Non ci resta che piangere, rimboccarci le maniche, seppellire i morti, cercare i dispersi, aiutare chi in un attimo si è trovato senza famiglia, senza casa, senza sicurezza alcuna.
E i morti vengono sepolti assieme ai morti di Ebola, si aprono posti di accoglienza e chi ha bisogno trova in fretta un centro che lo accoglie e gli dà rinnovata speranza. Tra i poveri la solidarietà c’è ed è immediata.
Si cercano le cause… e le si trovano facilmente in questo correre verso la città dai villaggi lontani. Freetown non è progettata per tutta questa gente. Non c’è acquedotto, non ci sono strade e nemmeno fognature e non c’è sempre la luce elettrica.
Un formicolio di gente che cerca di costruirsi un rifugio, una casa dove può e le foreste spariscono e l’acqua non ha più freno alla sua corsa verso il basso.
Ora lo si sa: il Governo aveva parlato, li aveva messi in guardia, ma la necessità è stata più forte del pericolo da correre e le conseguenze che già si potevano prevedere anni fa si sono fatte visibili, mortali in questa ultima alluvione.

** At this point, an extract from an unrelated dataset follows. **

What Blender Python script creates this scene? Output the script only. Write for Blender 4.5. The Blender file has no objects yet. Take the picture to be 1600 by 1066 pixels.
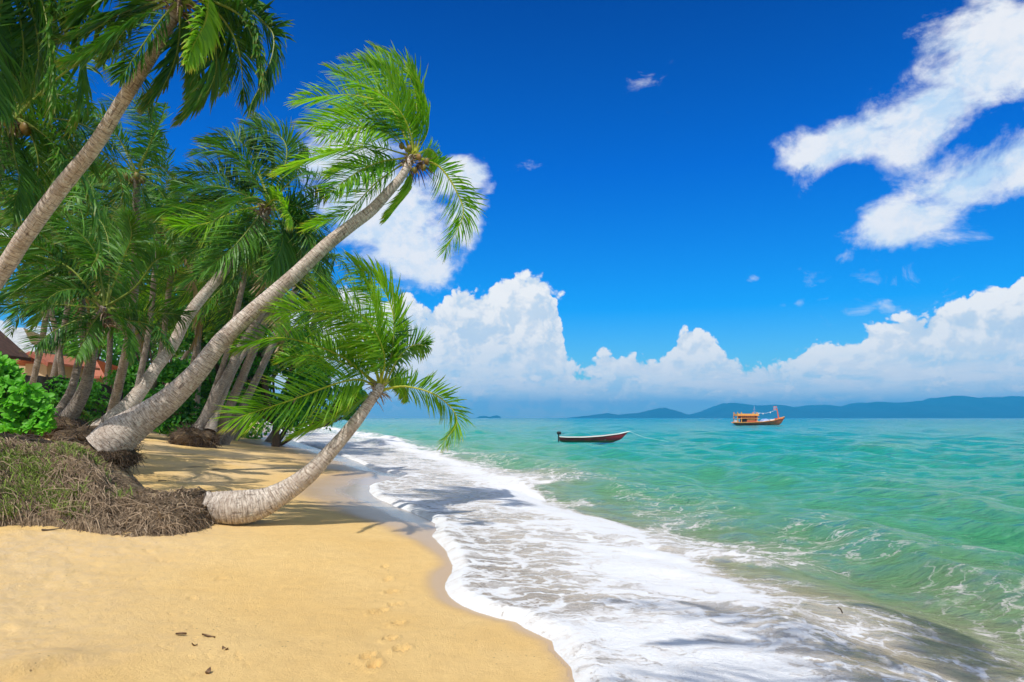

Contro la natura si può andare ma non si potranno sempre evitare conseguenze di morte.
Quello che c’è di grande e umano in queste situazioni di improvviso dolore è la solidarietà che da subito si presentata sotto forma di cibo, acqua, vestiti e presenza amorevole.
E così nessuno resta solo a piangere la sua solitudine.